What to Do Right Now

For Everyone

  1. Update Chrome manually: Open Chrome, click the three‑dot menu in the top right, go to Help > About Google Chrome. The browser will check for the update and download it. Once the version shows 150.0.7871.46 or higher, click Relaunch.
  2. Bookmark the version check: Keep chrome://settings/help handy.
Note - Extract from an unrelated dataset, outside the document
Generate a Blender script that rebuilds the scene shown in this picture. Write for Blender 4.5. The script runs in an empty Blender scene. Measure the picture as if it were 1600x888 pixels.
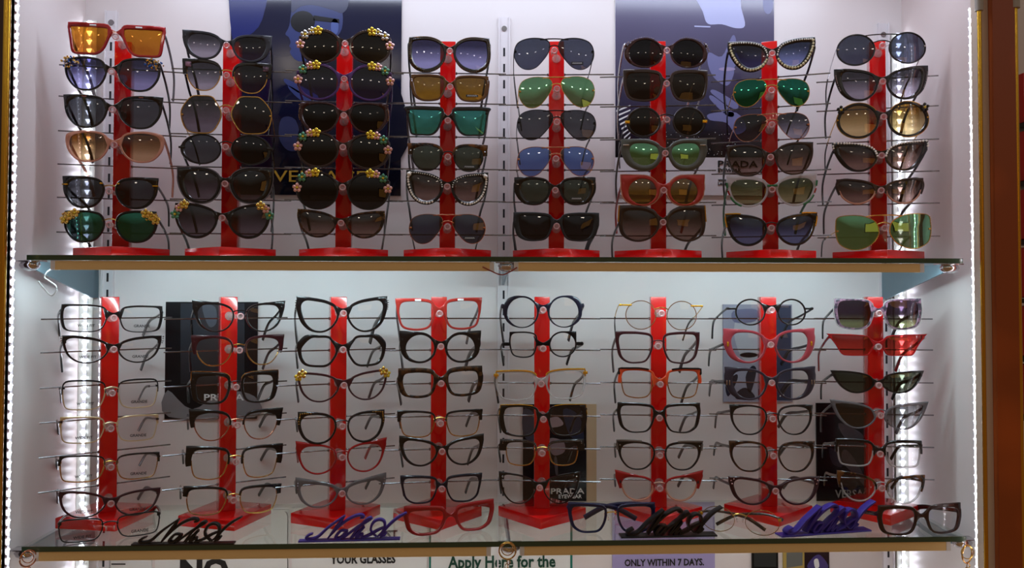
import bpy, bmesh, math, random
from mathutils import Vector, Matrix
random.seed(5)
C = bpy.context.scene.collection
R = math.radians
# ---------------------------------------------------------------- camera
PITCH, YAW, ROLL, PY, F = 0.02521, 0.04171, 0.00196, 426.82, 1250.0
_f = Vector((math.sin(YAW)*math.cos(PITCH), math.cos(YAW)*math.cos(PITCH), math.sin(PITCH)))
_r0 = Vector((math.cos(YAW), -math.sin(YAW), 0)); _u0 = _r0.cross(_f)
_r = _r0*math.cos(ROLL)+_u0*math.sin(ROLL); _u = _u0*math.cos(ROLL)-_r0*math.sin(ROLL)
cd = bpy.data.cameras.new('camera'); cam = bpy.data.objects.new('camera', cd); C.objects.link(cam)
cd.sensor_width = 36; cd.lens = F/1600*36; cd.shift_y = -(444-PY)/1600; cd.clip_start = .01
cam.matrix_world = Matrix(((_r.x, _u.x, -_f.x, 0), (_r.y, _u.y, -_f.y, 0), (_r.z, _u.z, -_f.z, 0), (0, 0, 0, 1)))
bpy.context.scene.camera = cam
vs = bpy.context.scene.view_settings
vs.view_transform = 'Standard'; vs.look = 'None'; vs.gamma = 1; vs.use_curve_mapping = False
vs.exposure = 0.0
# ---------------------------------------------------------------- world: the dim shop behind the camera
w = bpy.data.worlds.new('shop'); bpy.context.scene.world = w; w.use_nodes = True
nt = w.node_tree; bg = nt.nodes['Background']
tc = nt.nodes.new('ShaderNodeTexCoord'); sp = nt.nodes.new('ShaderNodeSeparateXYZ'); cr = nt.nodes.new('ShaderNodeValToRGB')
nt.links.new(tc.outputs['Generated'], sp.inputs[0]); nt.links.new(sp.outputs['Z'], cr.inputs[0]); nt.links.new(cr.outputs[0], bg.inputs[0])
cr.color_ramp.elements[0].position = 0.0; cr.color_ramp.elements[0].color = (.34, .17, .075, 1)
cr.color_ramp.elements[1].position = .5; cr.color_ramp.elements[1].color = (.55, .50, .46, 1)
e = cr.color_ramp.elements.new(.12); e.color = (.30, .16, .08, 1)
e = cr.color_ramp.elements.new(.2); e.color = (.47, .35, .25, 1)
e = cr.color_ramp.elements.new(.32); e.color = (.68, .63, .58, 1)
bg.inputs[1].default_value = .46
LP = dict(top=2.9, under=1.3, below=.6)      # lamp powers, watts

def ray(x, y): return _f + _r*((x-800)/F) + _u*((PY-y)/F)
def at(x, y, Y):                                               # pixel -> point on the plane at depth Y
    d = ray(x, y); return d*(Y/d.y)
def atz(x, y, Z):
    d = ray(x, y); return d*(Z/d.z)
def hit(x, y, p0, n):
    d = ray(x, y); return d*(p0.dot(n)/d.dot(n))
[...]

A quick visit shows the current version and forces an update check.
  3. Restart your browser: Even if you typically leave Chrome running for days, restart it now to ensure the patched binary is active.
  4. Enable Enhanced Safe Browsing (optional but recommended): Under Settings > Privacy and Security > Security, select “Enhanced protection.” This adds real‑time checks against phishing and malware sites, which may include detection of exploit‑delivery infrastructure before the CVE becomes widely weaponized.

For IT Administrators

  • Audit your fleet: Use your software inventory tool to list all Chrome installations and flag those below 150.0.7871.46.
  • Force update via Group Policy: If you manage updates through GPO, set the desired major version to 150 and allow the policy to download and install the update. Chrome can be configured to check for updates every few hours.
  • Consider the LTS release: If your organization needs longer validation cycles, Chrome offers an Extended Stable channel updated every 8 weeks. Check whether the 150.0.7871.46 patch is available in that channel and, if not, weigh the risk of temporarily disabling WebGPU via enterprise policy until the LTS build catches up.
  • Brief your users: A quick email or chat message reminding everyone to restart Chrome can close the gap between automatic download and actual activation.

For Chromium‑Based Browser Users

If you rely on Microsoft Edge, Brave, Opera, or Vivaldi, watch for their respective security advisories. These browsers track Chromium closely but may take an extra day or two to test and release their own builds. Check their settings pages for updates and apply them as soon as they appear.

The Bigger Picture: Sandbox Escapes Are Rare But Devastating

Chrome’s site‑isolation and sandbox architecture have made browser exploits significantly harder over the past decade. Even when a renderer process is compromised, the attacker usually remains trapped inside a tightly locked‑down environment. Sandbox‑escape vulnerabilities are the exception that unlocks the whole system, which is why they command top‑dollar bounties and immediate patch prioritization.

In recent years, the IT industry has seen a handful of in‑the‑wild sandbox escapes targeting browsers. The characteristics common to nearly all of them? A chain of two or more bugs — one to corrupt renderer memory, and another to break the sandbox boundary. CVE‑2026‑14420 appears capable of doing both in a single component, making it a rare and dangerous find.

Because Dawn is open source, other projects that embed Chromium’s rendering engine (Electron apps, CEF‑based tools, game launchers) may also inherit the flaw. Developers of such software should rebase their products on the fixed version of Chromium and push updates quickly.

Outlook: What to Watch For

Google hasn’t said whether the bug is under active exploitation, but the patch’s urgent release schedule suggests the company considered that a real possibility. Security teams should monitor for any spike in phishing campaigns that try to route targets to exploit pages. The cybersecurity community will also watch for proof‑of‑concept code, which often appears within days of a patch, enabling less sophisticated attackers to weaponize the flaw.

Longer term, this incident will likely prompt deeper code audits of Dawn and WebGPU. As web applications demand more GPU horsepower — for AI inference, complex visualizations, and immersive 3D — the attack surface will only grow. Chrome’s defenders will have to continue refining both the sandbox and the memory‑safety checks in graphic‑heavy components.

For now, the immediate task for every user and every organization is simple: update Chrome to version 150.0.7871.46 or later, restart the browser, and keep an eye on the address bar for any unusual redirects. A few moments of downtime are a small price to pay for sealing a path that could lead straight to the operating system.